### WORK INSTRUCTIONS
Begin at the first line below and copy each line exactly, ending with the line where "SC.camera = cam" appears.

### MATERIAL PROVIDED
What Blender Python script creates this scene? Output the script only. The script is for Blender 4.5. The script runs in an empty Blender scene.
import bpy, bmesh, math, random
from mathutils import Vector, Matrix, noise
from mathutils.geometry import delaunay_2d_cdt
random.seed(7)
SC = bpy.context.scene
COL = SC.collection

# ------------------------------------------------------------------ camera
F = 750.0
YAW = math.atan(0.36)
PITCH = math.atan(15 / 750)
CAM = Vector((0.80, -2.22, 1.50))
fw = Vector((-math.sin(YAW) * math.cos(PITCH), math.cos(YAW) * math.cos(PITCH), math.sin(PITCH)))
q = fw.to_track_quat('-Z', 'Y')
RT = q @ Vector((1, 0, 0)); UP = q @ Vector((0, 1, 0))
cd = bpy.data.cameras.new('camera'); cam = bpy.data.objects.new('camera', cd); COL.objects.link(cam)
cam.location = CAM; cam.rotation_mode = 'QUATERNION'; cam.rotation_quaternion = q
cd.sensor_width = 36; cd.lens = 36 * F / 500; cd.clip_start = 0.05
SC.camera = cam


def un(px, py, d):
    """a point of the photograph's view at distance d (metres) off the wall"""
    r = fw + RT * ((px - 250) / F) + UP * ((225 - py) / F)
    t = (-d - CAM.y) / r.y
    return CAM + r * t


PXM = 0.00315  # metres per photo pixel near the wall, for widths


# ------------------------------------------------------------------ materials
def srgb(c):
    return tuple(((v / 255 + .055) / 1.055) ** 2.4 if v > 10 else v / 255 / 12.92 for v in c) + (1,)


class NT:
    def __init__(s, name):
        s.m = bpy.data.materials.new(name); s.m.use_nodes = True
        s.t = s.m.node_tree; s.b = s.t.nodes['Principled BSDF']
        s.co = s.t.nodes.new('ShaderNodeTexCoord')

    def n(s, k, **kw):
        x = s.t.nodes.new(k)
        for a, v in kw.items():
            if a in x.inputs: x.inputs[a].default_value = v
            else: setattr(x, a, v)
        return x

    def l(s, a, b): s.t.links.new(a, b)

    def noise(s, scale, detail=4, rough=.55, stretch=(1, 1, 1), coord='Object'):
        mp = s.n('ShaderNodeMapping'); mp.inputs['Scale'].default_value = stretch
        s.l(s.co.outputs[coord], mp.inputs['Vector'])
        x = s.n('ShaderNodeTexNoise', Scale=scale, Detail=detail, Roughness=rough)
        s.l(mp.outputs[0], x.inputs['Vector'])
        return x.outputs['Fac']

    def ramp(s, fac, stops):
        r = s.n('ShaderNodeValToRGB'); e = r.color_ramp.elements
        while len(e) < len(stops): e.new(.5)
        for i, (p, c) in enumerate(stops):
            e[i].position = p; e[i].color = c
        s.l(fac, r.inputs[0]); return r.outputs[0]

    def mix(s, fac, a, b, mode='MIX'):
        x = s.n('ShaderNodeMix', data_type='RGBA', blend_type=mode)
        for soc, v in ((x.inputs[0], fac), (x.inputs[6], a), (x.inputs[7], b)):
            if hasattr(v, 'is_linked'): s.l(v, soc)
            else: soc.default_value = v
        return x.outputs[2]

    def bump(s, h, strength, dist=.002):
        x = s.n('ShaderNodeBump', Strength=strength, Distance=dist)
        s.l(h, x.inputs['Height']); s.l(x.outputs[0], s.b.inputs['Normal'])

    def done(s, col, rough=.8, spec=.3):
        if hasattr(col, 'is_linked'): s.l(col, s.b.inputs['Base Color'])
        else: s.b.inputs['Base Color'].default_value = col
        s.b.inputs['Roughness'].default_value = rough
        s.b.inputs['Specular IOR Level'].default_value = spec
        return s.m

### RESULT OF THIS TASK
What Blender Python script creates this scene? Output the script only. The script is for Blender 4.5. The script runs in an empty Blender scene.
import bpy, bmesh, math, random
from mathutils import Vector, Matrix, noise
from mathutils.geometry import delaunay_2d_cdt
random.seed(7)
SC = bpy.context.scene
COL = SC.collection

# ------------------------------------------------------------------ camera
F = 750.0
YAW = math.atan(0.36)
PITCH = math.atan(15 / 750)
CAM = Vector((0.80, -2.22, 1.50))
fw = Vector((-math.sin(YAW) * math.cos(PITCH), math.cos(YAW) * math.cos(PITCH), math.sin(PITCH)))
q = fw.to_track_quat('-Z', 'Y')
RT = q @ Vector((1, 0, 0)); UP = q @ Vector((0, 1, 0))
cd = bpy.data.cameras.new('camera'); cam = bpy.data.objects.new('camera', cd); COL.objects.link(cam)
cam.location = CAM; cam.rotation_mode = 'QUATERNION'; cam.rotation_quaternion = q
cd.sensor_width = 36; cd.lens = 36 * F / 500; cd.clip_start = 0.05
SC.camera = cam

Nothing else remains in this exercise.